The Australian Communications and Media Authority (ACMA) has been urged to build a framework to regulate how carriers could use 'white spaces' in each other's licensed spectrum in future.

University of Pittsburgh Professor Martin Weiss told the ACMA's RadComms conference in Sydney today that there was some urgency for regulators to find a way to manage dynamic spectrum allocation (DSA).
DSA is a subset of cognitive radio technology. It allows organisations to become "spectrum scavengers" by opportunistically identifying and using unused spectral 'holes' while avoiding interference, according to the International Journal of Digital Multimedia Broadcasting.
This could allow mobile telcos, for example, to take advantage of low spatial demand for a competitor's spectrum.
"DSA is going to be important going forward," Dr Weiss said.
"We have the luxury of time [to think about it] now but not in five years. It will run us over sooner or later so it's much easier to work [on now]."
Dr Weiss said that as incumbents collaborated, "questions of collusion need to be worked out".
The challenge for regulators in building a DSA framework was making sure it "articulated rights and responsibilities" clearly, so regulators would not need to micromanage such a scheme, he said.
"Having a framework that allows regulators to supervise it at arm's length rather than on a day-to-day basis is a key element," he said.
Dr Weiss also said regulators needed to limit "transaction costs" that otherwise might block new entrants from taking advantage of DSA to create new business models.
Transaction costs were defined as "all things that get in the way of completing a transaction", such as search or negotiation costs, or those costs associated with uncertainty.
"If there are a number of possible outcomes to hedge against, the costs may get so high that it's not worth [pursuing]," Dr Weiss said.
"I think that's where we're at right now with spectrum sharing arrangements, partly because the rights haven't been defined that well."
Dr Weiss said Australia was "fortunate" that existing spectrum management frameworks would allow the ACMA "to accomplish many of the goals" needed to enable DSA here.

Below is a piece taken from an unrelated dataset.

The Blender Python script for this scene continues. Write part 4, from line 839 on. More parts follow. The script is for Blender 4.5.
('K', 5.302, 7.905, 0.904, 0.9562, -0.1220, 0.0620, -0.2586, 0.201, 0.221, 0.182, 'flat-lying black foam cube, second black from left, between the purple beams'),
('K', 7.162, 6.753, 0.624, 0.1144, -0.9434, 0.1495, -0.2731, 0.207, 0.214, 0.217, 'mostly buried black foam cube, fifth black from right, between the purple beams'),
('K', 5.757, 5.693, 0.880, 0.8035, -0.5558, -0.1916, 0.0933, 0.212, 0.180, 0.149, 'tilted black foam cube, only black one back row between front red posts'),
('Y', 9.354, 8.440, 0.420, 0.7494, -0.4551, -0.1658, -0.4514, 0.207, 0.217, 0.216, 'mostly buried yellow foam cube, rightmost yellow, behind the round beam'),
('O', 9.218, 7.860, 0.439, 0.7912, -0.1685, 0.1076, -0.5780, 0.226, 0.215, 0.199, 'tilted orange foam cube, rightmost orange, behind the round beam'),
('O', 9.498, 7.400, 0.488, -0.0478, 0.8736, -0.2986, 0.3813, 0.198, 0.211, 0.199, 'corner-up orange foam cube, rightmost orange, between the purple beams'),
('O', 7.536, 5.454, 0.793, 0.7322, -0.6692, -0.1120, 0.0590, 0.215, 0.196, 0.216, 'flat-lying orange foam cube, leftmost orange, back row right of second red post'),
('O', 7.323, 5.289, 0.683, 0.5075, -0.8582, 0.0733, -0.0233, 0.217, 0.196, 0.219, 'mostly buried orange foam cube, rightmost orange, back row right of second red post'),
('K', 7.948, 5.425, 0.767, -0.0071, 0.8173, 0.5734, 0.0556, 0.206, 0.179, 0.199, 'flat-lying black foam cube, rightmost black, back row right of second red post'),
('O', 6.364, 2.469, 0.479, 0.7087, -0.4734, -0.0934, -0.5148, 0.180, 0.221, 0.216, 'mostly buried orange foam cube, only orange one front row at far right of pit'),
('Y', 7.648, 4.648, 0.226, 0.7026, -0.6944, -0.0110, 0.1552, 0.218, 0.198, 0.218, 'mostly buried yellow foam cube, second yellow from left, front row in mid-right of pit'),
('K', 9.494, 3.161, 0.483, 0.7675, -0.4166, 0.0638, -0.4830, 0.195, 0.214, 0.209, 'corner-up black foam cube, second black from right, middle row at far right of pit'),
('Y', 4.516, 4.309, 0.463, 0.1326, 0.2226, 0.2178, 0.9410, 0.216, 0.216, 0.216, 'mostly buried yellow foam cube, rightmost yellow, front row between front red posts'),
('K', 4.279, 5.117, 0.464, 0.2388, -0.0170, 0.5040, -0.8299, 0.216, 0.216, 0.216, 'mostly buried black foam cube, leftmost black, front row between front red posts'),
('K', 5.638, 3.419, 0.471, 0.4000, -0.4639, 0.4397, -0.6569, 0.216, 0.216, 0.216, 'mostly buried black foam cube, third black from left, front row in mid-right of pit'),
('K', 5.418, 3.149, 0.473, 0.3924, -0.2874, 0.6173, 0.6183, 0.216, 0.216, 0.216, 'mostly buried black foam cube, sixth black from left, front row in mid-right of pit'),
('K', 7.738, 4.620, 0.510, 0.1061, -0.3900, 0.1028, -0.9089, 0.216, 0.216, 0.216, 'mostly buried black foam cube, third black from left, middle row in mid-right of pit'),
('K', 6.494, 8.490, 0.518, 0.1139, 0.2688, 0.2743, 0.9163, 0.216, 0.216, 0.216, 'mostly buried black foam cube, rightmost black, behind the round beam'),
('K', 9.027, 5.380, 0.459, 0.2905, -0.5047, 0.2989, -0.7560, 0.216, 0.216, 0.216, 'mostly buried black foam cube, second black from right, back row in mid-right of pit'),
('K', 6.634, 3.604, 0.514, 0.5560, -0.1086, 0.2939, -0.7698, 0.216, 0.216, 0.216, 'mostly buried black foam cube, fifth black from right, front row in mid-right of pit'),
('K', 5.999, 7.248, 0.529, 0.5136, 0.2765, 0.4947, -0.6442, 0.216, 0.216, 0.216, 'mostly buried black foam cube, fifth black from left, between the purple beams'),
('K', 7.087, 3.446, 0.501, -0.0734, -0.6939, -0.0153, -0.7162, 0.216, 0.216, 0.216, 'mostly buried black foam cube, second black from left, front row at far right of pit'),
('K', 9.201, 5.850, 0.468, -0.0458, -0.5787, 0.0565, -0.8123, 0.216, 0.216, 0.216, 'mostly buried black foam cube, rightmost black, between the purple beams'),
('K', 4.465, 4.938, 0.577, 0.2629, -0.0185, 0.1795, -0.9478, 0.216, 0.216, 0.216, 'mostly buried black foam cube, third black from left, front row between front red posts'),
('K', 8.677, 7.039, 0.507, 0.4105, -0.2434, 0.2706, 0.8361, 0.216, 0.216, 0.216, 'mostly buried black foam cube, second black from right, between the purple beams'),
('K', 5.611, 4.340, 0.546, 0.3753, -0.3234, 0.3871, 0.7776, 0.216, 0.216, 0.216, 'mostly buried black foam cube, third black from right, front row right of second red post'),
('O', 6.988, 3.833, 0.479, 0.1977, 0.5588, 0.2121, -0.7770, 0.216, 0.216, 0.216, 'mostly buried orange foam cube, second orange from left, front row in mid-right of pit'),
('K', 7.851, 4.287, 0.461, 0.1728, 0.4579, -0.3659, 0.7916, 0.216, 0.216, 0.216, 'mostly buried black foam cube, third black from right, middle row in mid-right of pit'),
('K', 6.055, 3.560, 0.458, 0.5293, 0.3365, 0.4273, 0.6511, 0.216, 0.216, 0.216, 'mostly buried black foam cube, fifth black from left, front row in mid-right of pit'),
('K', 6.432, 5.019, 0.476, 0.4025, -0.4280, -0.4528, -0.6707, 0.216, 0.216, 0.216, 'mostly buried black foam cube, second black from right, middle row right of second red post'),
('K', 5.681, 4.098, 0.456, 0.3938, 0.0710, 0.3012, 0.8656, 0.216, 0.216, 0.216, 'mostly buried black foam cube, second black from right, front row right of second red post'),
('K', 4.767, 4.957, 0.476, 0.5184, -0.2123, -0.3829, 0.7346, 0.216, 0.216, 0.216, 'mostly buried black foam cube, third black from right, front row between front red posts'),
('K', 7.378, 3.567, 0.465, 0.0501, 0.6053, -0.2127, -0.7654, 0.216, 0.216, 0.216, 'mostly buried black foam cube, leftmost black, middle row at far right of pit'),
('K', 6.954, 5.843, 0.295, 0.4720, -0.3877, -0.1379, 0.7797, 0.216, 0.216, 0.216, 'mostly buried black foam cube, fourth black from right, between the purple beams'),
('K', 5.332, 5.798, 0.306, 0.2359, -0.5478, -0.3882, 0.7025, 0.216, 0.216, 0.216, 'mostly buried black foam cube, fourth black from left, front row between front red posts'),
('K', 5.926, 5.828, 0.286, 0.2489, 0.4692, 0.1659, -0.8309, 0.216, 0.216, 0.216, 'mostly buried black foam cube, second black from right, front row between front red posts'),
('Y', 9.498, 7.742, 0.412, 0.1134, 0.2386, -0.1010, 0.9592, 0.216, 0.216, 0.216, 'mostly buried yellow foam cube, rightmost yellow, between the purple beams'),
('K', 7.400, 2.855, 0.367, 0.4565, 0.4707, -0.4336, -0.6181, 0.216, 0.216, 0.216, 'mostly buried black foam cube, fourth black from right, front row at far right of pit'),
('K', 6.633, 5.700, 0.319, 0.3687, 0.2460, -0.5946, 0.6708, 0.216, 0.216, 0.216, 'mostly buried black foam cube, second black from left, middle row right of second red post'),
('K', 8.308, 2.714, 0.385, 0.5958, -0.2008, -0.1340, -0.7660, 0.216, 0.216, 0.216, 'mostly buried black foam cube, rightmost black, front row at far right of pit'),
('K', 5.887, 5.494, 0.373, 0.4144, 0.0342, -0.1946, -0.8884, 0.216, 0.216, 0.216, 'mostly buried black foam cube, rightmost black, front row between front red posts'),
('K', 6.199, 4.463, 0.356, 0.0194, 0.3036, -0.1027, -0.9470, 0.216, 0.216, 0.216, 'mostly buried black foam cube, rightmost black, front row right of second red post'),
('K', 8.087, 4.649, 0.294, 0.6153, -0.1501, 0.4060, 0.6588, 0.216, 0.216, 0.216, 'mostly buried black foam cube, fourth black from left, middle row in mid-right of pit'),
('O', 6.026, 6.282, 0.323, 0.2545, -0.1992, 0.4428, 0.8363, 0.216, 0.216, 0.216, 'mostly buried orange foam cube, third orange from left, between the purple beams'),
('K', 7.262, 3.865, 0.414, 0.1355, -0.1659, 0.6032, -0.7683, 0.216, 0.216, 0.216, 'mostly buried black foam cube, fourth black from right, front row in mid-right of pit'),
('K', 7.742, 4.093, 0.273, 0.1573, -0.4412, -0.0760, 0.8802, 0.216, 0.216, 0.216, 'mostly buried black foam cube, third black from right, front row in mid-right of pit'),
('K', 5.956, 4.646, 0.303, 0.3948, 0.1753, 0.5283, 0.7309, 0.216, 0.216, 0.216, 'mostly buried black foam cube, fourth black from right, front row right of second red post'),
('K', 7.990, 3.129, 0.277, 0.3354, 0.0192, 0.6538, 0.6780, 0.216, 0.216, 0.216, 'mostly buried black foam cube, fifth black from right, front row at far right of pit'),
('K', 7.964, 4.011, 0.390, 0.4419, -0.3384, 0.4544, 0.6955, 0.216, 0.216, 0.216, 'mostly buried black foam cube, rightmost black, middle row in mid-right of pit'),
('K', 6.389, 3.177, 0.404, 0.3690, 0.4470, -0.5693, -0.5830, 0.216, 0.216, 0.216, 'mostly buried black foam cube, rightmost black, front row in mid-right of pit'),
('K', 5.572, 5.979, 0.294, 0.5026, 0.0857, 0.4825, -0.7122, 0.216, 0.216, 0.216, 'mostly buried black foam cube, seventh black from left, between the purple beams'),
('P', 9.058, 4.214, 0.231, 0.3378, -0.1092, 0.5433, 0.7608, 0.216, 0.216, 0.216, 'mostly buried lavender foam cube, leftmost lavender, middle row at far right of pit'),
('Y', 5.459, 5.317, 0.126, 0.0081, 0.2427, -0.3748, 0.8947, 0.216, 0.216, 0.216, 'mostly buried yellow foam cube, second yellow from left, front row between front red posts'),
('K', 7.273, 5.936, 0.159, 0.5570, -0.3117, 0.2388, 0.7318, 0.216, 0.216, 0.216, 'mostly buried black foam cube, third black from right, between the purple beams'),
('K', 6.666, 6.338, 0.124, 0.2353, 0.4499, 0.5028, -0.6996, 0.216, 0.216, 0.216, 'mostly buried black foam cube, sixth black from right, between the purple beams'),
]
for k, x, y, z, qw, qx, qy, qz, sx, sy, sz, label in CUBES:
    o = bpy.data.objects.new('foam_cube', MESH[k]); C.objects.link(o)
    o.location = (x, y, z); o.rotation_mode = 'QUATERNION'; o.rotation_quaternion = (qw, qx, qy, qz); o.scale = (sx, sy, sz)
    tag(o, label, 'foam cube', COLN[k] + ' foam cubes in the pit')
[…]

The ACMA's communications infrastructure division general manager Maureen Cahill later told the conference that the regulator would look at the "windfall gains that are available ... if sharing is available" as part of a planned reform agenda.
Cahill said that the "nation-building infrastructure" agenda, combined with technology developments and consumer drivers, made now the "perfect time to think reform".
"We need to take this time to really consider the pace of change and what regulatory reform should be in the future," she said.
Telstra's spectrum policy group manager Brian Miller told the conference that smart radio technology such as cognitive radio and DSA was "one of the big technology opportunities to make [better] use of the [existing] spectrum resource".
He backed calls by Dr Weiss to ensure that DSA was implemented properly.
He also called on users to be made responsible for avoiding interference, saying that Telstra did not want to have to "police" DSA users accessing holes in Telstra's licensed spectrum.
"We don't want to go there, thanks," he said.